• [Written instruction] Transcribe the full listing below exactly.

• [Dataset content]
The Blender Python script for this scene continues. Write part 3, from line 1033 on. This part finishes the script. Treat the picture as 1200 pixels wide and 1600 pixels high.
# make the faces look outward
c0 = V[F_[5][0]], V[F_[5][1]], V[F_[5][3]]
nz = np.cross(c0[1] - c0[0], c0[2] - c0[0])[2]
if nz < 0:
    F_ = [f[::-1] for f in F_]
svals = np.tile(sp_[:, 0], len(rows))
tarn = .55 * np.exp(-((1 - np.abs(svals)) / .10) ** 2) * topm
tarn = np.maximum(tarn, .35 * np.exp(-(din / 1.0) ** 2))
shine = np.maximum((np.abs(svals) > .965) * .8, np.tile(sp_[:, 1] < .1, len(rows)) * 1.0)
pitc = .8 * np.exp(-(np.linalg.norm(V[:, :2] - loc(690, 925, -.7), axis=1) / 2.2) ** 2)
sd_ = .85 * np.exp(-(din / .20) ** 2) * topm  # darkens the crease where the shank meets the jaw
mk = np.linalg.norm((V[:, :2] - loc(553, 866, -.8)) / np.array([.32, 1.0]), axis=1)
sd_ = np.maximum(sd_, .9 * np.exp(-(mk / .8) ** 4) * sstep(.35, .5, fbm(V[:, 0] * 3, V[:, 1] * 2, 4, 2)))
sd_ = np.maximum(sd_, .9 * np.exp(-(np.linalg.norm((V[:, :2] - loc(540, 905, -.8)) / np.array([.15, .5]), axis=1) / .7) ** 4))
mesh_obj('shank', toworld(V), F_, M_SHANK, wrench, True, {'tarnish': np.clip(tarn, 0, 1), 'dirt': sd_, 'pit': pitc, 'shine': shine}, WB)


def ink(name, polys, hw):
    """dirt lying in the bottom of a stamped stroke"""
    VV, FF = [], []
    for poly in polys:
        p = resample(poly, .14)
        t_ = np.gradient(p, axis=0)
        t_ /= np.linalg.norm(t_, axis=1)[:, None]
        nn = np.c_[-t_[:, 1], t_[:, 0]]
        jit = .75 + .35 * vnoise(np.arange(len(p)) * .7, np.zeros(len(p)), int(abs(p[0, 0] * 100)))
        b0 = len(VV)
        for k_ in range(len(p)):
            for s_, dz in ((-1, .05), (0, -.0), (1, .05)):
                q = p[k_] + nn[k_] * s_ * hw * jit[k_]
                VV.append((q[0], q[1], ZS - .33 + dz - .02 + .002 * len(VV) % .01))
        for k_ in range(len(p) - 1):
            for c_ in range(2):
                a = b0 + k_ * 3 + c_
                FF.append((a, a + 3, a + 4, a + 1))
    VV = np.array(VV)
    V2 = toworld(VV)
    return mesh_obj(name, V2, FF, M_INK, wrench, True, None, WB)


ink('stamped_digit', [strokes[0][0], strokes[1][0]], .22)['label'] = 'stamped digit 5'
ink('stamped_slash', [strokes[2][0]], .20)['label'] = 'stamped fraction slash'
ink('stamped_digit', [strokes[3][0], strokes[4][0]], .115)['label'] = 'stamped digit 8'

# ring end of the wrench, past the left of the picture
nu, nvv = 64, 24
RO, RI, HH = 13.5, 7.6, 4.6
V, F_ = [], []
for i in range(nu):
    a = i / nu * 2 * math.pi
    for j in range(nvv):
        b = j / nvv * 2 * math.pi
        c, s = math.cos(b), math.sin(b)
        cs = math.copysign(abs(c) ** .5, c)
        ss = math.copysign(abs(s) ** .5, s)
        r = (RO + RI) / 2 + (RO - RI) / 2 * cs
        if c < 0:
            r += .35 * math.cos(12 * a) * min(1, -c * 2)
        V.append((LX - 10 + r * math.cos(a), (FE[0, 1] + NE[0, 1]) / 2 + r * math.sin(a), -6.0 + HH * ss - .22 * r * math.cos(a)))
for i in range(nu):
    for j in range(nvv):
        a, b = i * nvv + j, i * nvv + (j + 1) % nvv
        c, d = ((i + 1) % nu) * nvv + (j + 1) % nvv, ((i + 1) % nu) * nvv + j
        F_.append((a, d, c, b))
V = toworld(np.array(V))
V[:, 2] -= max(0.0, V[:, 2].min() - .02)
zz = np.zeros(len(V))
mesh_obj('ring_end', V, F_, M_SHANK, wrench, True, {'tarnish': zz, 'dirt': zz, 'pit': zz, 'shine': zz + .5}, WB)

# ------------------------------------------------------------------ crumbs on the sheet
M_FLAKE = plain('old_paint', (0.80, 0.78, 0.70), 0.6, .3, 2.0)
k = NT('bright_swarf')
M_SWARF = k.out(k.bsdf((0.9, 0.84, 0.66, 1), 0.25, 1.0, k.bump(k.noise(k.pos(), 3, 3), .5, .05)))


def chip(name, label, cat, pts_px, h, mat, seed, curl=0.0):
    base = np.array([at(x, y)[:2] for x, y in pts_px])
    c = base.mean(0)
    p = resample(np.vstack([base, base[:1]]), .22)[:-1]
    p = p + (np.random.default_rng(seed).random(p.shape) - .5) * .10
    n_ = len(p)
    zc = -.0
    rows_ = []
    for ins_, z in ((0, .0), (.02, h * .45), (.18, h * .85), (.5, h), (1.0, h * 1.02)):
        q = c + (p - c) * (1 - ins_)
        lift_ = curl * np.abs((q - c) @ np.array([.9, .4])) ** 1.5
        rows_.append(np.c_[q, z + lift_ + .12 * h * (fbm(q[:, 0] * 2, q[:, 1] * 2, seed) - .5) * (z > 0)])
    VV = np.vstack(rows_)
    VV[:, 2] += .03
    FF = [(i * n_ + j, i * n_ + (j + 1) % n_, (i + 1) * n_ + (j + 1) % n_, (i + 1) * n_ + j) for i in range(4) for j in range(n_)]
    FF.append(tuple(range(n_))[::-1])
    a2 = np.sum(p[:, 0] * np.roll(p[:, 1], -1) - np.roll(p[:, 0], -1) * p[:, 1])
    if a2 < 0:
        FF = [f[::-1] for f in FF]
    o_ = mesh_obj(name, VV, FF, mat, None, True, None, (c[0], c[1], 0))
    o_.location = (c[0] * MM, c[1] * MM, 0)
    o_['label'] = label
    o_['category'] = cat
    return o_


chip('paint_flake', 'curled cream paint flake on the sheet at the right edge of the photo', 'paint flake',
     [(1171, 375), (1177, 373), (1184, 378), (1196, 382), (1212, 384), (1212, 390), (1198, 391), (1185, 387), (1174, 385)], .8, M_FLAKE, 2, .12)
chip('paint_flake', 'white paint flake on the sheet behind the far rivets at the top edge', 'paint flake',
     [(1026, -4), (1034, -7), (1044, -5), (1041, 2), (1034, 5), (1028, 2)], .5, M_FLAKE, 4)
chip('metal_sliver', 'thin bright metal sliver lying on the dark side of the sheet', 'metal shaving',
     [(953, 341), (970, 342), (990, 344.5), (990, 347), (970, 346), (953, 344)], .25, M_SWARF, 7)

• [Full answer]
The Blender Python script for this scene continues. Write part 3, from line 1033 on. This part finishes the script. Treat the picture as 1200 pixels wide and 1600 pixels high.
# make the faces look outward
c0 = V[F_[5][0]], V[F_[5][1]], V[F_[5][3]]
nz = np.cross(c0[1] - c0[0], c0[2] - c0[0])[2]
if nz < 0:
    F_ = [f[::-1] for f in F_]
svals = np.tile(sp_[:, 0], len(rows))
tarn = .55 * np.exp(-((1 - np.abs(svals)) / .10) ** 2) * topm
tarn = np.maximum(tarn, .35 * np.exp(-(din / 1.0) ** 2))
shine = np.maximum((np.abs(svals) > .965) * .8, np.tile(sp_[:, 1] < .1, len(rows)) * 1.0)
pitc = .8 * np.exp(-(np.linalg.norm(V[:, :2] - loc(690, 925, -.7), axis=1) / 2.2) ** 2)
sd_ = .85 * np.exp(-(din / .20) ** 2) * topm  # darkens the crease where the shank meets the jaw
mk = np.linalg.norm((V[:, :2] - loc(553, 866, -.8)) / np.array([.32, 1.0]), axis=1)
sd_ = np.maximum(sd_, .9 * np.exp(-(mk / .8) ** 4) * sstep(.35, .5, fbm(V[:, 0] * 3, V[:, 1] * 2, 4, 2)))
sd_ = np.maximum(sd_, .9 * np.exp(-(np.linalg.norm((V[:, :2] - loc(540, 905, -.8)) / np.array([.15, .5]), axis=1) / .7) ** 4))
mesh_obj('shank', toworld(V), F_, M_SHANK, wrench, True, {'tarnish': np.clip(tarn, 0, 1), 'dirt': sd_, 'pit': pitc, 'shine': shine}, WB)


def ink(name, polys, hw):
    """dirt lying in the bottom of a stamped stroke"""
    VV, FF = [], []
    for poly in polys:
        p = resample(poly, .14)
        t_ = np.gradient(p, axis=0)
        t_ /= np.linalg.norm(t_, axis=1)[:, None]
        nn = np.c_[-t_[:, 1], t_[:, 0]]
        jit = .75 + .35 * vnoise(np.arange(len(p)) * .7, np.zeros(len(p)), int(abs(p[0, 0] * 100)))
        b0 = len(VV)
        for k_ in range(len(p)):
            for s_, dz in ((-1, .05), (0, -.0), (1, .05)):
                q = p[k_] + nn[k_] * s_ * hw * jit[k_]
                VV.append((q[0], q[1], ZS - .33 + dz - .02 + .002 * len(VV) % .01))
        for k_ in range(len(p) - 1):
            for c_ in range(2):
                a = b0 + k_ * 3 + c_
                FF.append((a, a + 3, a + 4, a + 1))
    VV = np.array(VV)
    V2 = toworld(VV)
    return mesh_obj(name, V2, FF, M_INK, wrench, True, None, WB)


ink('stamped_digit', [strokes[0][0], strokes[1][0]], .22)['label'] = 'stamped digit 5'
ink('stamped_slash', [strokes[2][0]], .20)['label'] = 'stamped fraction slash'
ink('stamped_digit', [strokes[3][0], strokes[4][0]], .115)['label'] = 'stamped digit 8'

# ring end of the wrench, past the left of the picture
nu, nvv = 64, 24
RO, RI, HH = 13.5, 7.6, 4.6
V, F_ = [], []
for i in range(nu):
    a = i / nu * 2 * math.pi
    for j in range(nvv):
        b = j / nvv * 2 * math.pi
        c, s = math.cos(b), math.sin(b)
        cs = math.copysign(abs(c) ** .5, c)
        ss = math.copysign(abs(s) ** .5, s)
        r = (RO + RI) / 2 + (RO - RI) / 2 * cs
        if c < 0:
            r += .35 * math.cos(12 * a) * min(1, -c * 2)
        V.append((LX - 10 + r * math.cos(a), (FE[0, 1] + NE[0, 1]) / 2 + r * math.sin(a), -6.0 + HH * ss - .22 * r * math.cos(a)))
for i in range(nu):
    for j in range(nvv):
        a, b = i * nvv + j, i * nvv + (j + 1) % nvv
        c, d = ((i + 1) % nu) * nvv + (j + 1) % nvv, ((i + 1) % nu) * nvv + j
        F_.append((a, d, c, b))
V = toworld(np.array(V))
V[:, 2] -= max(0.0, V[:, 2].min() - .02)
zz = np.zeros(len(V))
mesh_obj('ring_end', V, F_, M_SHANK, wrench, True, {'tarnish': zz, 'dirt': zz, 'pit': zz, 'shine': zz + .5}, WB)

# ------------------------------------------------------------------ crumbs on the sheet
M_FLAKE = plain('old_paint', (0.80, 0.78, 0.70), 0.6, .3, 2.0)
k = NT('bright_swarf')
M_SWARF = k.out(k.bsdf((0.9, 0.84, 0.66, 1), 0.25, 1.0, k.bump(k.noise(k.pos(), 3, 3), .5, .05)))


def chip(name, label, cat, pts_px, h, mat, seed, curl=0.0):
    base = np.array([at(x, y)[:2] for x, y in pts_px])
    c = base.mean(0)
    p = resample(np.vstack([base, base[:1]]), .22)[:-1]
    p = p + (np.random.default_rng(seed).random(p.shape) - .5) * .10
    n_ = len(p)
    zc = -.0
    rows_ = []
    for ins_, z in ((0, .0), (.02, h * .45), (.18, h * .85), (.5, h), (1.0, h * 1.02)):
        q = c + (p - c) * (1 - ins_)
        lift_ = curl * np.abs((q - c) @ np.array([.9, .4])) ** 1.5
        rows_.append(np.c_[q, z + lift_ + .12 * h * (fbm(q[:, 0] * 2, q[:, 1] * 2, seed) - .5) * (z > 0)])
    VV = np.vstack(rows_)
    VV[:, 2] += .03
    FF = [(i * n_ + j, i * n_ + (j + 1) % n_, (i + 1) * n_ + (j + 1) % n_, (i + 1) * n_ + j) for i in range(4) for j in range(n_)]
    FF.append(tuple(range(n_))[::-1])
    a2 = np.sum(p[:, 0] * np.roll(p[:, 1], -1) - np.roll(p[:, 0], -1) * p[:, 1])
    if a2 < 0:
        FF = [f[::-1] for f in FF]
    o_ = mesh_obj(name, VV, FF, mat, None, True, None, (c[0], c[1], 0))
    o_.location = (c[0] * MM, c[1] * MM, 0)
    o_['label'] = label
    o_['category'] = cat
    return o_


chip('paint_flake', 'curled cream paint flake on the sheet at the right edge of the photo', 'paint flake',
     [(1171, 375), (1177, 373), (1184, 378), (1196, 382), (1212, 384), (1212, 390), (1198, 391), (1185, 387), (1174, 385)], .8, M_FLAKE, 2, .12)
chip('paint_flake', 'white paint flake on the sheet behind the far rivets at the top edge', 'paint flake',
     [(1026, -4), (1034, -7), (1044, -5), (1041, 2), (1034, 5), (1028, 2)], .5, M_FLAKE, 4)
chip('metal_sliver', 'thin bright metal sliver lying on the dark side of the sheet', 'metal shaving',
     [(953, 341), (970, 342), (990, 344.5), (990, 347), (970, 346), (953, 344)], .25, M_SWARF, 7)